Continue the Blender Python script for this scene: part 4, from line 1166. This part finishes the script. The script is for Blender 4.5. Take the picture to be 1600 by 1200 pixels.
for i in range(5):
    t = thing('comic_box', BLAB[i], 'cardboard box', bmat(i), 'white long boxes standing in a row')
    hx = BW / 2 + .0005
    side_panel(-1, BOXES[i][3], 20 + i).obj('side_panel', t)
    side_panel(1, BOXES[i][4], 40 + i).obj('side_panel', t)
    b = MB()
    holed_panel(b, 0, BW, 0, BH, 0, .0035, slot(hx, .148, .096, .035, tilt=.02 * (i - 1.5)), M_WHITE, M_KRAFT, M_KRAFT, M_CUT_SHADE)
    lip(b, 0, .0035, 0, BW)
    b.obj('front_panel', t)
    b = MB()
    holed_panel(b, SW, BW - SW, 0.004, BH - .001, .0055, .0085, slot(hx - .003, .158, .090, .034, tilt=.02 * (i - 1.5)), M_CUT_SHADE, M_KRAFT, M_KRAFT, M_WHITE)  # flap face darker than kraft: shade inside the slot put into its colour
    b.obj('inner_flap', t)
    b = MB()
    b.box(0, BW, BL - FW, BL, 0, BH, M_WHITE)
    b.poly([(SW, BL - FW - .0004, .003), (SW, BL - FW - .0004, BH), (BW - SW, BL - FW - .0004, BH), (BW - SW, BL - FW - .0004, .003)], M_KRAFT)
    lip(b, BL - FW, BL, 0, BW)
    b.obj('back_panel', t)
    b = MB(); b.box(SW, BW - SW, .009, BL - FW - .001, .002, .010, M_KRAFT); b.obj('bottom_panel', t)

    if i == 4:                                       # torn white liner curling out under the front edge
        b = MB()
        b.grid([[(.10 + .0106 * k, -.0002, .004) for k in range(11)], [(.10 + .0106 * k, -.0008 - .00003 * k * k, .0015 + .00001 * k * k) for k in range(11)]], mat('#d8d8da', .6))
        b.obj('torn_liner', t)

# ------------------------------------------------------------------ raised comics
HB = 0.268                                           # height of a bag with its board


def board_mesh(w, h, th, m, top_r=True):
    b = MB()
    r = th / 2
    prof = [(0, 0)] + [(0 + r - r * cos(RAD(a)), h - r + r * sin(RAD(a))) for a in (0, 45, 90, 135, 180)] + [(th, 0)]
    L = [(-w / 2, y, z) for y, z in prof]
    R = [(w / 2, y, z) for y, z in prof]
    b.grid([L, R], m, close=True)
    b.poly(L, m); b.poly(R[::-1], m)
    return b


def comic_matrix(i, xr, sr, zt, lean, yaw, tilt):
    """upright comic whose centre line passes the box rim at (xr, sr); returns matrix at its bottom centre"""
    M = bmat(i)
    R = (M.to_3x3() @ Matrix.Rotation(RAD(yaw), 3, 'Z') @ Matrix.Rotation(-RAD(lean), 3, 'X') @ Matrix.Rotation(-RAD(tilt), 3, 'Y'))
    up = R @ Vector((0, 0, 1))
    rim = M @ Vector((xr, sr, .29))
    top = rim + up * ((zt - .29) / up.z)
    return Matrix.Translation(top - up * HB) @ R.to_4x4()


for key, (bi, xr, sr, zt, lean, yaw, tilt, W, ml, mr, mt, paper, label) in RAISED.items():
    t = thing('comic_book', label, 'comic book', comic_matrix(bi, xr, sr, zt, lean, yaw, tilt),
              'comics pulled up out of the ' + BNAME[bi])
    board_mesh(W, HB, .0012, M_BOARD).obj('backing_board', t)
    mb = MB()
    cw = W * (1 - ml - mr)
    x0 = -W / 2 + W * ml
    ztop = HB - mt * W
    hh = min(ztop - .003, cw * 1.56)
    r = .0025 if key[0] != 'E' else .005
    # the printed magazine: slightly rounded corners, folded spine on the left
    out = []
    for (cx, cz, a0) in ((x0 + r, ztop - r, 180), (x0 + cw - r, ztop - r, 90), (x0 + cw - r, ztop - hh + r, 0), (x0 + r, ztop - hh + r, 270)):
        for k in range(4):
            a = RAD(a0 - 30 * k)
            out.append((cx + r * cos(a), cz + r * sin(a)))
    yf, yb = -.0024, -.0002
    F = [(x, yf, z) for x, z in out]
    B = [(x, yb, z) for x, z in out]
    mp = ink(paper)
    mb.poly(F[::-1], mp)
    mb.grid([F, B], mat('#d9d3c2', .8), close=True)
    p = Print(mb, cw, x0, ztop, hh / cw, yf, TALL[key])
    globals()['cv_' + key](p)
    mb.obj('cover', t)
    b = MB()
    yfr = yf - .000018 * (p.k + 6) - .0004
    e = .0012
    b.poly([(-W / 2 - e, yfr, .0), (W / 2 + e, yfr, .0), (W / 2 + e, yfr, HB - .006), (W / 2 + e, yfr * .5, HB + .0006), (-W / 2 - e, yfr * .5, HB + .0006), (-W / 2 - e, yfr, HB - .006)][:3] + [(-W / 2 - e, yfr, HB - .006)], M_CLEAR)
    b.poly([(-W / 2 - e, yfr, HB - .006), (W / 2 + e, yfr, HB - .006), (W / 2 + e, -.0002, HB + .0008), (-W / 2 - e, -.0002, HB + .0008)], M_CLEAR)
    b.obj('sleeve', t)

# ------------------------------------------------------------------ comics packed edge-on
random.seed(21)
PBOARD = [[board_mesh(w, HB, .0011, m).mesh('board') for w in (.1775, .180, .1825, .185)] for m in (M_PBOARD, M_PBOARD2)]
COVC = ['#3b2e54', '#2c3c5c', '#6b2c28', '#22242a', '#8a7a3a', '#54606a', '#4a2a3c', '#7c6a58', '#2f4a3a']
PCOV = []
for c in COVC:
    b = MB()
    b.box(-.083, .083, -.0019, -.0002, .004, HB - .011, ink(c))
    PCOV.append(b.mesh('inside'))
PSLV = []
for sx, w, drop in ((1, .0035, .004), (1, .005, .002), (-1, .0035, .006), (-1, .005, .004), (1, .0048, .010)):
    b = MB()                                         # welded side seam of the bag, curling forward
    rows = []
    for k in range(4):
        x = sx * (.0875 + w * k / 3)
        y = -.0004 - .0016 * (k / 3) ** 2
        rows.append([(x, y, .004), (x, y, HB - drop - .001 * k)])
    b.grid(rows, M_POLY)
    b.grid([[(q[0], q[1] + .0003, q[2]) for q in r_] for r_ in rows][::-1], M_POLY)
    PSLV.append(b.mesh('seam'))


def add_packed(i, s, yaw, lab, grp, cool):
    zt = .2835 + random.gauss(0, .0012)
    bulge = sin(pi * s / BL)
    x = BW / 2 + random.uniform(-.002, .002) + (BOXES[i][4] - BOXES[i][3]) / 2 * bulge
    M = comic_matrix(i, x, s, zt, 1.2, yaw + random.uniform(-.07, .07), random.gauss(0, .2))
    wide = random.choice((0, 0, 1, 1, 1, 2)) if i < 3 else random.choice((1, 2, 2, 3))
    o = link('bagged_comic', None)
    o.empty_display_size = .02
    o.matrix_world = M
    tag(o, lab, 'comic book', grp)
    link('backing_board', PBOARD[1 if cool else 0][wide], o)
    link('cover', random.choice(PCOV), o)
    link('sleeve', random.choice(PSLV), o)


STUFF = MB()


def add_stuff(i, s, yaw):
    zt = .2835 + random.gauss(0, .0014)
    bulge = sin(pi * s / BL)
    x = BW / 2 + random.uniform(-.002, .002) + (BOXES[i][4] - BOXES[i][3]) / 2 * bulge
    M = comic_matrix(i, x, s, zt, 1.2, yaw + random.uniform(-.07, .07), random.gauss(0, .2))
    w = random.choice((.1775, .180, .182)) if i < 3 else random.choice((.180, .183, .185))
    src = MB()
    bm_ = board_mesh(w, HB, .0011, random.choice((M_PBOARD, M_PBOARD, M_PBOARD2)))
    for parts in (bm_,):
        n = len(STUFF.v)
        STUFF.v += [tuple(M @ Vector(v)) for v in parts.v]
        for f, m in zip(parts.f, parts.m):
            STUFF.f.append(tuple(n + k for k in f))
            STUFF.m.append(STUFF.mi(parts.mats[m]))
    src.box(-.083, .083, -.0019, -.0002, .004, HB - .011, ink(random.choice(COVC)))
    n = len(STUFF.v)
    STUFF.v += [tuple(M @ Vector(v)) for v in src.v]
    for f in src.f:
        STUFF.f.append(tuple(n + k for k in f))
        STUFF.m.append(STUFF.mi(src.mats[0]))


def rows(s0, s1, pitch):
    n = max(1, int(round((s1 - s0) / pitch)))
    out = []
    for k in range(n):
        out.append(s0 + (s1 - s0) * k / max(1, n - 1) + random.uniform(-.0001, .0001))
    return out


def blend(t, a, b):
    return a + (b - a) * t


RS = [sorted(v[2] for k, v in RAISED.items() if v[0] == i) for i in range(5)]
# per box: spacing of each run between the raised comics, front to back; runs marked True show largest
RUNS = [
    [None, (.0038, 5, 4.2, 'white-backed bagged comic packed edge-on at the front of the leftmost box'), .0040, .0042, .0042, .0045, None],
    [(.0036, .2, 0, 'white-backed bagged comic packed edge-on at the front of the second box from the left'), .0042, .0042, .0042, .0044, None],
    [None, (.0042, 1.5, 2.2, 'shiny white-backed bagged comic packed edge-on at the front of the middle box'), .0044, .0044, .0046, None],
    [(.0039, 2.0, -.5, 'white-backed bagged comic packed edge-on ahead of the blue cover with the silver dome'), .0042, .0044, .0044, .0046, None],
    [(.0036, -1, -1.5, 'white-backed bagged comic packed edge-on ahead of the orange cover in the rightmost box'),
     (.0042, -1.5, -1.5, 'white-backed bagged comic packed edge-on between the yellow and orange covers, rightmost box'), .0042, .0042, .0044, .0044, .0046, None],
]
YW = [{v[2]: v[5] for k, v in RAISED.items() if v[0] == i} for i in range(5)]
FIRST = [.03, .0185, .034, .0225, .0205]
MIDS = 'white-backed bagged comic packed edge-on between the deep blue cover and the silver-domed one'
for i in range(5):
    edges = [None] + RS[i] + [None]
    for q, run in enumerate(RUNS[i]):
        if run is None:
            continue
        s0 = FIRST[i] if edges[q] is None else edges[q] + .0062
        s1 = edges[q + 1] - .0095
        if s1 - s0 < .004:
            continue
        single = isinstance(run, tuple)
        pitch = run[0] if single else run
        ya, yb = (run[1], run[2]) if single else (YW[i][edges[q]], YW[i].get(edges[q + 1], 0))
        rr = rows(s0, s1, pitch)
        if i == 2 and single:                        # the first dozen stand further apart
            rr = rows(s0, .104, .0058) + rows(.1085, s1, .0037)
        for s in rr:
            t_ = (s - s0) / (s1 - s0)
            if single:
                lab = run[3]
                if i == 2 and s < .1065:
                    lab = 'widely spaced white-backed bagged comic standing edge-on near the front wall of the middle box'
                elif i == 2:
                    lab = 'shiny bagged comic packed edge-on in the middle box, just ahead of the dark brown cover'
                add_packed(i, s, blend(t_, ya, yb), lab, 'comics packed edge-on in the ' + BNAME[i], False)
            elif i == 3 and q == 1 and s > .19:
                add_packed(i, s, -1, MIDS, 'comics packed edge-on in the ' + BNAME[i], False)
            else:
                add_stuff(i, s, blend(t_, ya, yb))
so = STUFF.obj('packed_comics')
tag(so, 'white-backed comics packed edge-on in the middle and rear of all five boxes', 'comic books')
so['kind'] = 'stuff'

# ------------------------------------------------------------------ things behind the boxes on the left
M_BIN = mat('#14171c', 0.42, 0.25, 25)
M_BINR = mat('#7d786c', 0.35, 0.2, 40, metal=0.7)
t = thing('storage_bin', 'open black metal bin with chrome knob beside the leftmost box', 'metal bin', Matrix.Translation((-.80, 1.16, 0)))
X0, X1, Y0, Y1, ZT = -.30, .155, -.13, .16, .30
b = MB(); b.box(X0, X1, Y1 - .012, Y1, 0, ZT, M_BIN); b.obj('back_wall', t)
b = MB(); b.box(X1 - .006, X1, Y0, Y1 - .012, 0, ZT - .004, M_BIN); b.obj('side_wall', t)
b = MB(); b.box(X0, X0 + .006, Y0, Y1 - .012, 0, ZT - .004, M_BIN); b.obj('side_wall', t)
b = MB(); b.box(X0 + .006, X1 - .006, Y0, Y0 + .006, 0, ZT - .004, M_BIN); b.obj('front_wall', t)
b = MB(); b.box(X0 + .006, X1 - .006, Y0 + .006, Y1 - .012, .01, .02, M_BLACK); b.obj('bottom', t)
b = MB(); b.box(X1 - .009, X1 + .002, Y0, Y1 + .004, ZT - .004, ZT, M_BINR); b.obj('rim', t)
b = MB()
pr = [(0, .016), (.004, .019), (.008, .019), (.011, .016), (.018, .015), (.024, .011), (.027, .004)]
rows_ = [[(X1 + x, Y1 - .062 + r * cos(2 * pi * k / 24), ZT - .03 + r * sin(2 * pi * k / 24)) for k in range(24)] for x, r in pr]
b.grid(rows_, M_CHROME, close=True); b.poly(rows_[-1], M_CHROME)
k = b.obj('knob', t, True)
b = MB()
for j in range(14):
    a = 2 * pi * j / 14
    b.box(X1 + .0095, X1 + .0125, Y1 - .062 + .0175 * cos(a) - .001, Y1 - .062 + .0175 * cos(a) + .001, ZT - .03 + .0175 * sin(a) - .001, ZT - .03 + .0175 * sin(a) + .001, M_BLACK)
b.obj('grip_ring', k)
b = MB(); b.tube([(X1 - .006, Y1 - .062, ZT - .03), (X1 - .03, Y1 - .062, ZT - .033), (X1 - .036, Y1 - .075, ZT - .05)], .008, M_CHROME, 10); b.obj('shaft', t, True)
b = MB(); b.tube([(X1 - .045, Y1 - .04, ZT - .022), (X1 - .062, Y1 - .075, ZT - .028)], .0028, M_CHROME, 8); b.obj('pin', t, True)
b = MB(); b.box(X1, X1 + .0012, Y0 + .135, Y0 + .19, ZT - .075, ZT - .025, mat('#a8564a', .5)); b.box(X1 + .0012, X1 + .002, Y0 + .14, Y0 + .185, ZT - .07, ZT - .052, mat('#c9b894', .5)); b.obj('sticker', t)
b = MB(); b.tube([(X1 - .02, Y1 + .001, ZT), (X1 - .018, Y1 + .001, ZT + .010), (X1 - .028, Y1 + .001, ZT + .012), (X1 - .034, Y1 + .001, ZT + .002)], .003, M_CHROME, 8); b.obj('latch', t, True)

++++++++

### Instructions for the task
Please print the material above exactly as it appears, from its first line through the line containing "b.obj('torn_liner', t)", inclusive, and stop there.

### Task answer
Continue the Blender Python script for this scene: part 4, from line 1166. This part finishes the script. The script is for Blender 4.5. Take the picture to be 1600 by 1200 pixels.
for i in range(5):
    t = thing('comic_box', BLAB[i], 'cardboard box', bmat(i), 'white long boxes standing in a row')
    hx = BW / 2 + .0005
    side_panel(-1, BOXES[i][3], 20 + i).obj('side_panel', t)
    side_panel(1, BOXES[i][4], 40 + i).obj('side_panel', t)
    b = MB()
    holed_panel(b, 0, BW, 0, BH, 0, .0035, slot(hx, .148, .096, .035, tilt=.02 * (i - 1.5)), M_WHITE, M_KRAFT, M_KRAFT, M_CUT_SHADE)
    lip(b, 0, .0035, 0, BW)
    b.obj('front_panel', t)
    b = MB()
    holed_panel(b, SW, BW - SW, 0.004, BH - .001, .0055, .0085, slot(hx - .003, .158, .090, .034, tilt=.02 * (i - 1.5)), M_CUT_SHADE, M_KRAFT, M_KRAFT, M_WHITE)  # flap face darker than kraft: shade inside the slot put into its colour
    b.obj('inner_flap', t)
    b = MB()
    b.box(0, BW, BL - FW, BL, 0, BH, M_WHITE)
    b.poly([(SW, BL - FW - .0004, .003), (SW, BL - FW - .0004, BH), (BW - SW, BL - FW - .0004, BH), (BW - SW, BL - FW - .0004, .003)], M_KRAFT)
    lip(b, BL - FW, BL, 0, BW)
    b.obj('back_panel', t)
    b = MB(); b.box(SW, BW - SW, .009, BL - FW - .001, .002, .010, M_KRAFT); b.obj('bottom_panel', t)

    if i == 4:                                       # torn white liner curling out under the front edge
        b = MB()
        b.grid([[(.10 + .0106 * k, -.0002, .004) for k in range(11)], [(.10 + .0106 * k, -.0008 - .00003 * k * k, .0015 + .00001 * k * k) for k in range(11)]], mat('#d8d8da', .6))
        b.obj('torn_liner', t)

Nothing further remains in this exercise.